Ekaros an hour ago | parent [-]

Energy is one variable. But have things gotten less efficient as things keep going up in prices? Is more labour needed to produce the same? There is stuff like regulation forcing more expensive things. But in general if there was efficiency gains things should keep the same price or drop. Somehow this isn't really happening very well.

But my thesis really is that these things are not underlying the rents. But rents are actually underlying these costs. And well in general the rent seeking economic process build on ever growing valuations of everything.

colechristensen 2 hours ago | parent | prev [-]

Restaurant operations is one of the places where it's most clear the rent is the biggest problem.

You can say restaurant workers need to be paid more, and ok sure, but where is that money coming from? You pay labor, food suppliers, rent, utilities, taxes, and... where exactly is the money to pay workers more coming from?

With the number of empty storefronts in my city (not to mention restaurant closures) it's clear owners aren't making money hand over fist or there would be many more restaurants.

Restaurant workers in my experience are more likely to go to more restaurants and they can't because... their rent is too high and the price of food at restaurants is too high.

The common denominator with all of it is money being sucked away from people doing work and people hiring work by... rent seekers.

The "labor share of income" is exactly this. How much money is getting sucked out of the rest of the economy to prop up the do-nothing class. Retired people whose retirement investment was selling a house for much more labor than they bought it for and real estate owners doing as little as they can to maximize income they aren't earning.

deepvibrations an hour ago | parent | prev | next [-]

Indeed. It's a game of monopoly where one person owns all the property, and everyone else is just rolling the dice and, paying rent every turn.

honeycrispy 2 hours ago | parent | prev [-]

And it's wild to me how we can't seem to figure out how to bring the cost for this down. Building affordable houses should be our no. 1 priority.

scottyah 2 hours ago | parent | next [-]

If you build plenty of houses, they become affordable. The latest Affordable Housing is mostly gov-enabled scams, at least in San Diego. They are being made for greater costs than the luxury housing since the funding is guaranteed. Then the same developers are incentivized to keep all rates high by building less.

https://sdhc.org/wp-content/uploads/2025/04/107_Workshop_RAN...

colechristensen 2 hours ago | parent [-]

I don't want affordable housing mandated, I want the opposite. Force builders to build 1500 sq ft three bedroom apartments. Flood the market at the top end with SPACE and then tax vacancies of these spaces aggressively.

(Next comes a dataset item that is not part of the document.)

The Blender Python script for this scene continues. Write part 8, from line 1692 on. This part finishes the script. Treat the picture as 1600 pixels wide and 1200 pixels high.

This sets a price cap, makes these high density spaces affordable for people who want to live their whole lives there and not just their single 20's, brings diversity into communities and drops the floor out of the prices on these single occupancy closets going for $2000 per month.

colechristensen 2 hours ago | parent | prev | next [-]

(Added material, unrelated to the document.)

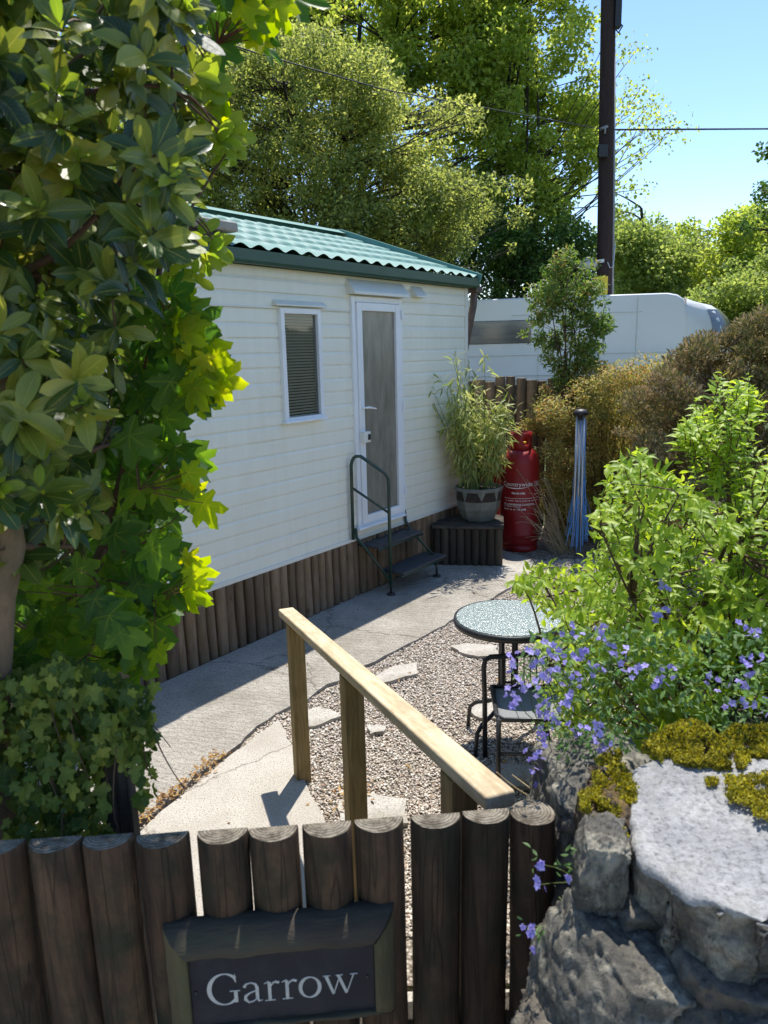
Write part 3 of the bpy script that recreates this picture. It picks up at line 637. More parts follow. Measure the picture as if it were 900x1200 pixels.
# window
win = thing('window', None, None); win.parent = car
def frame(b, x0, x1, z0, z1, w, y0, y1, mi=0):
    b.box((x0+w/2, (y0+y1)/2, (z0+z1)/2), (w, y1-y0, z1-z0), mi=mi); b.box((x1-w/2, (y0+y1)/2, (z0+z1)/2), (w, y1-y0, z1-z0), mi=mi)
    b.box(((x0+x1)/2, (y0+y1)/2, z0+w/2), (x1-x0-2*w, y1-y0, w), mi=mi); b.box(((x0+x1)/2, (y0+y1)/2, z1-w/2), (x1-x0-2*w, y1-y0, w), mi=mi)
b = MB(); frame(b, wx0, wx1, wz0, wz1, .038, -.034, .02); b.box(((wx0+wx1)/2, -.03, wz0+.008), (wx1-wx0+.03, .05, .018)); b.build('window_frame', M['upvc'], win, bevel=.004)
b = MB(); b.add([(wx0+.035, -.008, wz0+.035), (wx1-.035, -.008, wz0+.035), (wx1-.035, -.008, wz1-.035), (wx0+.035, -.008, wz1-.035)], [(0, 1, 2, 3)]); b.build('pane', M['pane'], win)
b = MB(); z = wz0+.04
while z < wz1-.04:
    b.box(((wx0+wx1)/2, .012, z), (wx1-wx0-.085, .022, .0016), np.array(Matrix.Rotation(R_(-42), 3, 'X'))); z += .0205
b.build('blind', M['blind'], win)
b = MB(); xc = (wx0+wx1)/2+.0; b.add([(wx0-.05, -.004, wz1+.055), (wx1+.055, -.004, wz1+.055), (wx1+.055, -.05, wz1+.022), (wx0-.05, -.05, wz1+.022), (wx0-.05, -.05, wz1+.012), (wx1+.055, -.05, wz1+.012), (wx0-.05, -.004, wz1+.012), (wx1+.055, -.004, wz1+.012)], [(0, 1, 2, 3), (3, 2, 5, 4), (6, 7, 1, 0), (4, 5, 7, 6), (0, 3, 4, 6), (1, 7, 5, 2)])
b.build('drip_cap', M['cream'], car)
# door
door = thing('door', None, None); door.parent = car
b = MB(); frame(b, dx0, dx1, dz0-.045, dz1, .045, -.03, .02); b.build('door_frame', M['upvc'], door, bevel=.004)
b = MB(); frame(b, dx0+.047, dx1-.047, dz0+.002, dz1-.047, .062, -.044, .0); b.box((dx0+.3, -.04, dz0-.03), (.66, .05, .02)); b.build('door_leaf', M['upvc'], door, bevel=.005)
b = MB(); b.box(((dx0+dx1)/2, -.018, (dz0+dz1)/2-.02), (dx1-dx0-.19, .006, dz1-dz0-.16)); b.build('door_glass', M['frost'], door)
b = MB(); b.box((dx0+.075, -.047, 1.47), (.026, .008, .2)); b.tube([(dx0+.075, -.045, 1.53), (dx0+.075, -.085, 1.53), (dx0+.10, -.092, 1.532), (dx0+.2, -.088, 1.515)], [.009, .009, .0095, .006], 8)
b.build('handle', M['upvc'], door, bevel=.002)
b = MB(); b.box((dx0+.085, -.06, 1.30), (.085, .04, .085)); b.box((dx0+.105, -.083, 1.30), (.03, .008, .045), mi=1); b.build('lock_box', [M['cream'], M['blackplastic']], door, bevel=.004)
for z in (.78, 1.5, 2.25):
    b = MB(); b.box((dx1-.01, -.038, z), (.02, .018, .075)); b.build('hinge', M['upvc'], door, bevel=.003)
b = MB(); xa, xb, z0, z1 = .40, 1.14, 2.385, 2.50
b.add([(xa, -.004, z1), (xb, -.004, z1), (xb, -.085, z0+.02), (xa, -.085, z0+.02), (xa, -.085, z0), (xb, -.085, z0), (xa, -.004, z0), (xb, -.004, z0)], [(0, 1, 2, 3), (3, 2, 5, 4), (6, 7, 1, 0), (4, 5, 7, 6), (0, 3, 4, 6), (1, 7, 5, 2)])
b.build('door_hood', M['cream'], car)
b = MB(); xa, xb, z0, z1 = 1.27, 1.43, 2.40, 2.49
b.add([(xa, -.004, z1), (xb, -.004, z1), (xb, -.07, z0+.01), (xa, -.07, z0+.01), (xa, -.07, z0), (xb, -.07, z0), (xa, -.004, z0), (xb, -.004, z0)], [(0, 1, 2, 3), (3, 2, 5, 4), (6, 7, 1, 0), (4, 5, 7, 6), (0, 3, 4, 6), (1, 7, 5, 2)])
b.build('vent_hood', M['cream'], car)
# roof: pressed pantile sheet on both slopes
def pantile(side):
    pitch = .158; rows = 5; OV = .10; half = DEP/2+OV; x0, x1 = S0-.05, S1+.05
    nx = int((x1-x0)/pitch*10); xs = np.linspace(x0, x1, nx+1)
    ph = (xs-x0)/pitch*2*np.pi; wave = .5-.5*np.cos(ph); wave = np.clip(wave, 0, 1)**.8*.026
    V = []; rise = .54
    for r in range(rows):
        for e in (0, .5, 1):
            t = (r+e)/rows; yy = -OV+half*t; zz = ZT+.035+rise*t*1.0 - (.0 if e < 1 else .0)
            lift = .013*(1-e)
            V += [(x, yy if side == 0 else DEP-yy, zz+w+lift+.0) for x, w in zip(xs, wave)]
    m = len(xs); Fs = []
    for r in range(rows*3-1):
        a = np.arange(m-1)+r*m; q = np.stack([a, a+1, a+1+m, a+m], 1); Fs.append(q if side == 0 else q[:, ::-1])
    return np.array(V), np.concatenate(Fs)
rf = None
for sd in (0, 1):
    V, Fq = pantile(sd); o = link('roof', npmesh('roof', V, Fq, M['roof'], True), car)
    if sd == 0: rf = o
b = MB(); zr = ZT+.035+.54; P = [(S0-.06, DEP/2, zr+.055), (S1+.06, DEP/2, zr+.055)]
b.add([(S0-.06, DEP/2-.10, zr+.03), (S1+.06, DEP/2-.10, zr+.03), (S1+.06, DEP/2, zr+.075), (S0-.06, DEP/2, zr+.075), (S0-.06, DEP/2+.1, zr+.03), (S1+.06, DEP/2+.1, zr+.03)], [(0, 1, 2, 3), (3, 2, 5, 4)])
b.build('ridge_cap', M['roof'], rf)
b = MB()    # verge strip on the gable
b.beam((S1+.065, -.12, ZT+.045), (S1+.065, DEP/2, zr+.05), .03, .075); b.beam((S1+.065, DEP+.12, ZT+.045), (S1+.065, DEP/2, zr+.05), .03, .075); b.build('verge', M['roof'], rf)
b = MB()
for sd in (0,):
    prof = [(-.02, .035), (-.02, -.03), (-.035, -.05), (-.085, -.052), (-.105, -.035), (-.108, .03), (-.10, .03), (-.098, -.028), (-.08, -.044), (-.04, -.042), (-.03, -.025), (-.03, .035)]
    n_ = len(prof); V = [(S0-.05, y, ZT+.01+z) for y, z in prof]+[(S1+.06, y, ZT+.01+z) for y, z in prof]
    b.add(V, [(i, (i+1) % n_, n_+(i+1) % n_, n_+i) for i in range(n_)]+[tuple(range(n_))[::-1], tuple(range(n_, 2*n_))])
b.build('gutter', M['gutter'], car)
b = MB(); b.box(((S0+S1)/2, -.006, ZT-.018), (S1-S0, .024, .05)); b.build('fascia', M['gutter'], car)
b = MB(); b.beam((-1.5, .07, ZT+.16), (-.76, .07, ZT+.16), .34, .06); b.beam((-1.45, .09, ZT+.12), (-.82, .09, ZT+.12), .26, .06, mi=1)
o = b.build('roof_vent', [M['stone_flat'], M['blackplastic']], car, bevel=.012)
b = MB(); c0 = (S1+.10, -.05, ZT-.02)
b.box((S1+.13, -.02, ZT-.05), (.12, .10, .05)); b.tube([(S1+.12, -.02, ZT-.07), (S1+.10, -.02, ZT-.2), (S1+.03, .06, ZT-.72), (S1+.03, .06, .3)], .034, 12)
b.build('downpipe', M['brownpipe'], car, bevel=0)

# log skirting under the caravan
sk = thing('log_skirting', 'row of upright half logs closing the gap under the cream caravan', 'log skirting', W0, math.pi/2-TH)
skm = [log_mesh('log', .042+.004*(i % 3-1), .475, seed=20+i, wob=.05, n=10, mats=[M['log_skirt'], M['log_skirt']]) for i in range(6)]
s = -4.4; k = 0
while s < 2.2 and k < 98:
    r = skm[k % 6]; link('log', r, sk, (s, .02+rng.normal()*.004, 0), rng.uniform(0, 6)); s += .0845+rng.normal()*.002; k += 1

# entry steps
st = thing('entry_steps', 'black two tread caravan steps with green tube handrail below the glazed door', 'steps', W0, math.pi/2-TH)
b = MB(); b.box((.78, -.095, .425), (.64, .22, .022)); b.build('tread', M['tread'], st, bevel=.004)
b = MB(); b.box((.90, -.25, .205), (.66, .22, .022)); b.build('tread', M['tread'], st, bevel=.004)
b = MB(); T = .0125
b.tube([cl(.40, .02, .58), cl(.40, .03, .50), cl(.44, .08, .42), cl(.54, .25, .14)], T); b.tube([cl(1.1, .02, .60), cl(1.1, .03, .50), cl(1.1, .08, .43), cl(1.17, .28, .2)], T)
b.tube([cl(.46, .2, .405), cl(1.1, .2, .405)], .009); b.tube([cl(.55, .35, .185), cl(1.2, .35, .185)], .009); b.build('step_frame', M['steelgreen'], st, smooth=True)
top = [cl(.345, .035, .50), cl(.345, .04, 1.10)]+[cl(.345+.02*math.sin(a), .04+.035*(1-math.cos(a)), 1.10+.065*math.sin(a)) for a in (.5, 1., 1.5)]+[cl(.39, .10, 1.165)]+[cl(.525, .235, 1.02), cl(.54, .25, .98), cl(.542, .252, .93), cl(.542, .252, .10)]
b = MB(); b.tube(top, .0135, 10); b.tube([cl(.345, .04, .92), cl(.545, .25, .70)], .010, 8); b.build('handrail', M['steelgreen'], st, smooth=True)
for (s_, o_) in ((.542, .252), (1.17, .30)):
    b = MB(); b.tube([cl(s_, o_, .18), cl(s_, o_, .012)], .010); b.lathe([(0, .0), (.035, .0), (.033, .010), (.012, .016), (0, .016)], cl(s_, o_, .024), 14); b.build('foot', M['blackmetal'], st, smooth=True)

# ================================================================== GATE, SIGN, RAIL
GA = R_(5.0); GU = np.array([math.cos(GA), math.sin(GA), 0]); GN = np.array([-math.sin(GA), math.cos(GA), 0]); GP = Y(300, 962, 1.30)
def PLg(x, y, off=0.0):
    d = ray(x, y); p0 = GP-GN*off; return CAM+d*(np.dot(p0-CAM, GN)/np.dot(d, GN))
gate = thing('log_gate', 'low gate of dark upright half logs crossing the foreground', 'gate', (0, GP[1], .225), GA)
gl = np.array([0, GP[1], .225])
def gloc(p): q = np.array(p)-gl; return np.array([q@GU, q@GN, q[2]])
bx = [-230, -160, -92, -26, 39, 104, 167, 231, 293, 354, 415, 475, 535, 593, 648]
tops = [988, 985, 980, 976, 972, 969, 967, 963, 960, 955, 950, 946, 941, 947]
for i in range(len(bx)-1):
    c = gloc(PLg((bx[i]+bx[i+1])/2, tops[i])); a_ = gloc(PLg(bx[i], tops[i])); b_ = gloc(PLg(bx[i+1], tops[i])); r = (b_[0]-a_[0])/2-.0014
    last = i == len(bx)-2
    me = log_mesh('log', r*(1.0 if not last else .97), c[2]+(.0 if not last else .006), half=not last, seed=40+i, wob=.025, n=16 if not last else 20)
    o = link('log', me, gate, (c[0], 0 if not last else .0, 0)); o.rotation_euler.y = rng.normal()*.004
    if last: o['label'] = 'darkest round end log with chipped top'
for z in (.12, .42): 
    b = MB(); b.box((-.35, .03, z-.1), (1.9, .045, .09)); b.build('ledger_rail', M['timber_old'], gate, bevel=.003)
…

Just tax corporate owned vacancy. In a slump there will be apartment buildings that are mostly empty because they refuse to lower the rent as lowering rent triggers property re-valuation.

Office buildings sit mostly empty for the same reason.

Tax the owners to punish the bad bets and eternal growth expectations of banks to force them to use the space to the benefit of the community or be forced to sell when they run out of money. Use zoning laws to prevent the destruction of units to avoid taxes.

mistrial9 an hour ago | parent | prev [-]

repeated efforts to develop "dwelling units" on a large scale have collapsed in corruption. There are financial players who are very aware that there are vast amounts of monthly monies at play. This is not unique to the USA in fact it is a repeated theme in the capital economies.

The US Federal Housing and Urban Development Department was intimately involved in the Savings and Loan collapse of the late 1980s. It was punted around and repeated in the 1990s, but the stock market gains of the late 1990s diluted the news in public. That phase culminated with a dot-com bubble collapse and ultimately, the 2007 dollar credit crisis. Leveraged purchases of real estate were part of that financial soup. Many of the players from that time were "boomers" and their seniors, so living memory of those circumstances are now fading. There are many, many non-fiction books about these topics.